The City That Turned
Jonah 3:1–10; Romans 1:1–7
Nineveh was not a city known for its piety. It was the capital of the Assyrian empire—brutal, conquering, feared by every small nation within its reach. When God sends Jonah there with a message of judgment, the last thing anyone expects is what happens next: the city repents. From the king on his throne to the animals in their stalls, everything is covered in sackcloth. They turn.
This is one of the most astonishing passages in all of Scripture. Not because of the preacher—Jonah is perhaps the most reluctant prophet in the Bible—but because of the response. A pagan city, hearing a five-word sermon (Forty days more and Nineveh shall be overthrown), does what Israel rarely managed: they believe God. They change.
"There is a crack in everything. That’s how the light gets in." —Leonard Cohen, "Anthem"
The desert tradition teaches that repentance—metanoia in Greek—is not primarily about guilt. It is about turning. Abba Poemen said: To throw yourself before God, not to measure your progress, not to count your virtues, this is the way of repentance. It is not a moral accounting. It is a reorientation of the whole self toward the mercy of God.
What makes Nineveh’s story so striking is that they had no credentials. They were outsiders, enemies, pagans. They did not have the Torah, the temple, or the covenant. They only had a word—and they let it break them open. Sometimes the people we least expect are the ones most ready to turn.
Paul’s letter to the Romans begins with a greeting that names this same mystery from the other side: we are called to belong to Jesus Christ. Called—not because we earned it, not because we were first in line, but because grace does not keep score. The invitation goes out to Nineveh and to Rome. To the empire and to the outpost. To the insider and the stranger.
On this second day of Lent, consider: what is the word you have been avoiding? What is the five-word sermon God has been whispering to you—the one you have been sailing in the opposite direction to escape? Nineveh’s repentance was not elegant or theologically sophisticated. It was raw, immediate, total. They heard and they turned.
That is all repentance asks. Not perfection. Not a plan. Just a turn. The crack in our armor—the place where we are most exposed, most reluctant—is precisely where the light enters. Lent is the season of turning. Today, even a small turn counts.

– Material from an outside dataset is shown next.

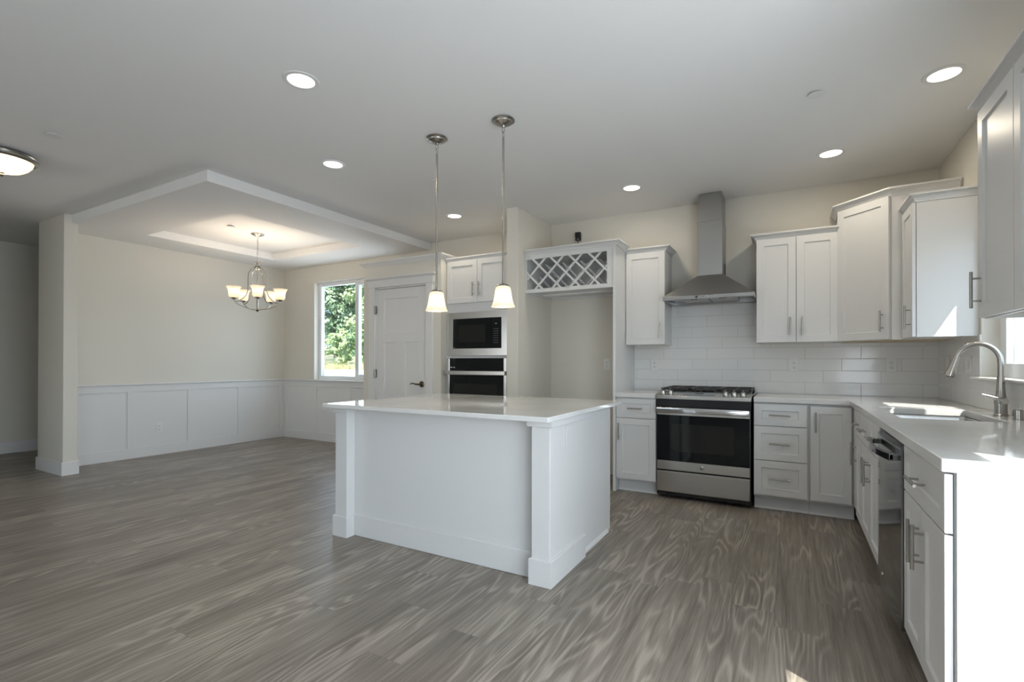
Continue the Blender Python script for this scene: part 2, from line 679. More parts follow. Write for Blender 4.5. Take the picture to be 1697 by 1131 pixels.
WX0, WX1, WZ0, WZ1 = -7.395, -5.75, .925, 2.41    # dining window opening
mb = MB()
mb.cells([XL - T, WX0, WX1, T], [0, WZ0, WZ1, H], 0, T, lambda i, j: not (i == 1 and j == 1), 'XZ')
struct('wall_back', mb, PAINT, 'long beige back wall behind the range and dining window', 'wall')
KY0, KY1, KZ0, KZ1 = -2.15, -1.0, 1.095, 2.12      # sink window opening
PY0, PY1, PZ1 = -5.25, -3.40, 2.135                # patio door opening
mb = MB()
mb.cells([YR - T, -8.6, -6.0, PY0, PY1, KY0, KY1, 0], [0, .45, KZ0, KZ1, PZ1, H], 0, T,
         lambda i, j: not ((i == 3 and j < 4) or (i == 5 and j == 2) or (i == 1 and 0 < j < 4)), 'YZ')
struct('wall_right', mb, PAINT, 'right kitchen wall with the sink window', 'wall')
mb = MB(); mb.box(XL - T, XL, YR - T, T, 0, H)
struct('wall_left', mb, PAINT, 'beige hallway wall at the far left', 'wall')
mb = MB()
mb.cells([XL, -8.0, -5.0, 0], [0, .5, 2.4, H], YR - T, YR, lambda i, j: not (i == 1 and j == 1), 'XZ')
struct('wall_rear', mb, PAINT, 'wall behind the viewpoint with one added window opening', 'wall')
mb = MB(); mb.box(XL, -7.5, -5.12, -5.0, 0, H)  # unseen wall added to block the rear fill from the hall
struct('wall_light_block', mb, PAINT, 'unseen partition left of the viewpoint, added to shade the hall', 'wall')
mb = MB(); mb.box(-8.32, DX, -2.80, 0, 0, H)
struct('wall_dining', mb, PAINT, 'beige dining side wall above the white wainscot', 'wall')
mb = MB(); mb.box(-8.32, -7.66, -2.912, -2.793, 0, H, .004)
struct('wall_column', mb, PAINT, 'wall stub like a square column at the dining entrance', 'wall')
mb = MB(); mb.box(-3.533, -3.405, -.786, -.001, 0, H, .004)
struct('wall_wing', mb, PAINT, 'full-height wing wall left of the refrigerator space', 'wall')

# dropped dining ceiling with a tray
TX0, TX1, TY0, TY1 = -7.51, -5.79, -2.21, -.605
mb = MB()
mb.cells([DX, TX0, TX1, SXR], [SYF, TY0, TY1, -.001], SOF, H - .001, lambda i, j: not (i == 1 and j == 1), 'XY')
struct('trim_1', mb, CEIL, 'dropped ceiling border with recessed tray over the dining area', 'ceiling border')

# baseboards
def board(pts, h=.139, t=.013):
    mb = MB()
    mb.sweep(pts, [(0, 0), (t, 0), (t, h - .003), (t - .003, h), (0, h)])
    return mb
mb = MB(); mb.box(XL, XL + .014, YR, 0, 0, .15, .002)
struct('baseboard_left', mb, TRIM, 'white baseboard along the far left hallway wall', 'baseboard')
struct('baseboard_column', board([(-8.32, -2.793), (-8.32, -2.912), (-7.66, -2.912), (-7.66, -2.793), (-8.1, -2.793)]), TRIM, 'white baseboard wrapped around the square column', 'baseboard')

# wainscot
def wainscot(label, length, stiles, name, loc, rz):
    mb = MB()                                   # local: x along the wall, front faces -y
    mb.box(0, length, -.004, -.0005, .1, .88)
    mb.box(0, length, -.014, -.0005, 0, .127, .001)
    mb.box(0, length, -.014, -.0005, .82, .905, .001)
    mb.box(0, length, -.034, -.0005, .905, .922, .003)
    for a, b in stiles:
        mb.box(a, b, -.014, -.0005, .126, .821, .001)
    o = struct(name, mb, TRIM, label, 'wainscot', loc=loc)
    o.rotation_euler = (0, 0, rz)
    return o
# left dining wall faces +x: local x -> world +y
o = wainscot('white board and batten wainscot on the dining side wall', 2.79,
             [(.641, .730), (1.336, 1.421), (2.028, 2.116), (2.70, 2.776)], 'trim_2', (DX, -2.79, 0), R(90))
o = wainscot('white board and batten wainscot under the dining window', 2.508,
             [(.016, .087), (.688, .791), (1.423, 1.522), (2.16, 2.25)], 'trim_3', (-8.12, 0, 0), 0)

# window builder: slider in local frame, x across, y outward, z up
def window(name, label, w, z0, z1, loc, rz, frame=.055, mull=True, ydep=.085, cat='window'):
    root = thing(name, label, cat, (loc[0], loc[1], loc[2]), rz, kind='structure')
    h = z1 - z0
    mb = MB()
    y0, y1 = ydep, ydep + .06
    mb.box(0, w, y0, y1, 0, frame, .003); mb.box(0, w, y0, y1, h - frame, h, .003)
    mb.box(0, frame, y0 + .0005, y1 - .0005, frame - .002, h - frame + .002); mb.box(w - frame, w, y0 + .0005, y1 - .0005, frame - .002, h - frame + .002)
    if mull:
        mb.box(w / 2 - .035, w / 2 + .035, y0 - .004, y1, frame - .002, h - frame + .002, .003)
        # sliding sash frame on one half
        s = .03
        mb.box(w / 2, w - frame, y0 + .012, y0 + .04, frame, frame + s); mb.box(w / 2, w - frame, y0 + .012, y0 + .04, h - frame - s, h - frame)
    build('window_frame', mb, VINYL, root)
    for a, b in (((frame, w / 2), (w / 2, w - frame)) if mull else ((frame, w - frame),)):
        mb = MB(); mb.box(a, b, y0 + .03, y0 + .035, frame, h - frame)
        build('pane', mb, GLASS, root)
    return root
window('window_1', 'sliding window in the dining back wall looking onto trees', WX1 - WX0, WZ0, WZ1, (WX0, 0, WZ0), 0)
w2 = window('window_2', 'bright window over the kitchen sink', KY1 - KY0, KZ0, KZ1, (0, KY1, KZ0), R(-90), frame=.098, ydep=.085)
mb = MB(); mb.box(-.11, KY1 - KY0 + .11, -.03, .084, -.004, .012, .003)
build('window_sill', mb, TRIM, w2)
window('added_window_3', 'unseen wide rear window, added behind the viewpoint for fill light', 3.0, .5, 2.4, (-5.0, YR, .5), R(180))  # assumed opening, placed to go with the rear fill lamp

window('added_window_4', 'unseen wide side window, added behind the viewpoint for fill light', 2.6, .45, PZ1, (0, -6.0, .45), R(-90))  # opening added to go with the side fill lamp

# patio door in the right wall, near the viewpoint
root = thing('door_2', 'glazed patio door in the right wall beside the viewpoint', 'door', (0, PY1, 0), R(-90), kind='structure')
w = PY1 - PY0
mb = MB()
for a, b in ((0, .05), (w / 2 - .04, w / 2 + .04), (w - .05, w)):
    mb.box(a, b, .05, .11, 0, PZ1)
mb.box(0, w, .05, .11, 0, .06); mb.box(0, w, .05, .11, PZ1 - .05, PZ1)
build('door_frame', mb, VINYL, root)
for a, b in ((.05, w / 2 - .04), (w / 2 + .04, w - .05)):
    mb = MB(); mb.box(a, b, .075, .08, .06, PZ1 - .05)
    build('pane', mb, GLASS, root)

# tile backsplash
mb = MB(); mb.box(-2.447, -.0005, -.009, -.0005, .9145, 1.75)
struct('trim_4', mb, TILE_X, 'white subway tile backsplash behind the range', 'backsplash')
mb = MB()
mb.cells([KY0 - 1.05, KY0, KY1, -.0095], [.9145, KZ0 - .005, 1.372], -.009, -.0005, lambda i, j: not (i == 1 and j == 1), 'YZ')
struct('trim_5', mb, TILE_Y, 'white subway tile backsplash under the sink window', 'backsplash')

# pantry closet: walls, crown, door
PX0, PX1, PYF, PZT = -5.598, -4.412, -.72, 2.345
DX0, DX1, DZ = -5.405, -4.615, 2.082
mb = MB()
mb.cells([PX0, DX0, DX1, PX1], [0, DZ, PZT], PYF, PYF + .10, lambda i, j: not (i == 1 and j == 0), 'XZ')
mb.box(PX0, PX0 + .1, PYF + .1, -.001, 0, PZT); mb.box(PX1 - .1, PX1, PYF + .1, -.001, 0, PZT)
mb.box(PX0, PX1, PYF + .1, -.001, PZT - .05, PZT)
struct('wall_pantry', mb, PAINT, 'corner pantry closet box holding the panelled door', 'wall')
CROWN = [(0, 0), (.010, 0), (.012, .012), (.030, .034), (.042, .042), (.046, .048), (.046, .058), (0, .058)]
mb = MB()
mb.sweep([(PX0, -.001), (PX0, PYF), (PX1, PYF), (PX1, -.30)], CROWN, PZT)
mb.box(PX0, PX1, PYF, -.30, PZT + .04, PZT + .052)
struct('trim_6', mb, TRIM, 'white crown moulding around the top of the pantry box', 'crown moulding')

root = thing('door_1', 'white three-panel pantry door with bronze lever handle', 'door', (DX0, PYF, 0), 0, kind='structure')
w = DX1 - DX0
lw0, lw1 = .018, w - .018
mb = MB()
yb, yf = .055, .016
mb.box(lw0, lw1, yf + .013, yb, .012, 2.066)
def frame_strip(a, b, z0, z1):
    mb.box(a, b, yf, yf + .016, z0, z1, .002)
st = .114
frame_strip(lw0, lw0 + st, .012, 2.066); frame_strip(lw1 - st, lw1, .012, 2.066)
for z0, z1 in ((.012, .24), (1.428, 1.552), (1.948, 2.066)):
    frame_strip(lw0 + st - .001, lw1 - st + .001, z0, z1)
mid = (lw0 + lw1) / 2
frame_strip(mid - .066, mid + .066, .239, 1.429)
build('door_leaf', mb, TRIM, root)
mb = MB()
cw = .098
mb.box(-cw + .004, .004, -.018, -.0005, 0, DZ + .012, .002)
mb.box(w - .004, w + cw - .004, -.018, -.0005, 0, DZ + .012, .002)
mb.box(-.002, .016, -.0005, .06, 0, DZ); mb.box(w - .016, w + .002, -.0005, .06, 0, DZ); mb.box(0, w, -.0005, .06, DZ - .013, DZ)
mb.box(-cw - .012, w + cw + .012, -.024, -.0005, DZ + .004, DZ + .092, .002)
mb.sweep([(-cw - .012, -.0005), (-cw - .012, -.024), (w + cw + .012, -.024), (w + cw + .012, -.0005)],
         [(0, 0), (.004, 0), (.018, .016), (.022, .018), (.022, .028), (0, .028)], DZ + .088)
build('door_casing', mb, TRIM, root)
for z in (.25, 1.055, 1.82):
    mb = MB(); mb.box(-.004, .016, -.022, .012, z - .05, z + .05, .002); mb.cyl((.008, -.024, z - .05), (.008, -.024, z + .05), .007, 10)
    build('hinge', mb, NICKEL, root)
mb = MB()
kx, kz = lw1 - .062, .942
mb.lathe([(.036, 0), (.036, .006), (.030, .012), (.012, .014), (.011, .045)], (kx, yf, kz), 24, d=(0, -1, 0))
mb.tube([(kx, yf - .045, kz), (kx - .03, yf - .052, kz + .001), (kx - .06, yf - .054, kz + .004), (kx - .09, yf - .053, kz + .013), (kx - .115, yf - .052, kz + .010), (kx - .128, yf - .052, kz - .003)],
        [.011, .010, .008, .007, .0065, .006], 10)
build('door_handle', mb, BRONZE, root)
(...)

The prophet Jonah delivered the message, but it was the Spirit that turned the city. There is a lesson here for all of us who feel our words are inadequate, our witness insufficient, our faith too small to make a difference. Jonah did not transform Nineveh. God did. The reluctant prophet was simply the vessel—cracked, resentful, half-willing—through whom the word traveled. God does not require polished instruments. God requires available ones. Even our most grudging obedience can become a channel for grace, if we let it.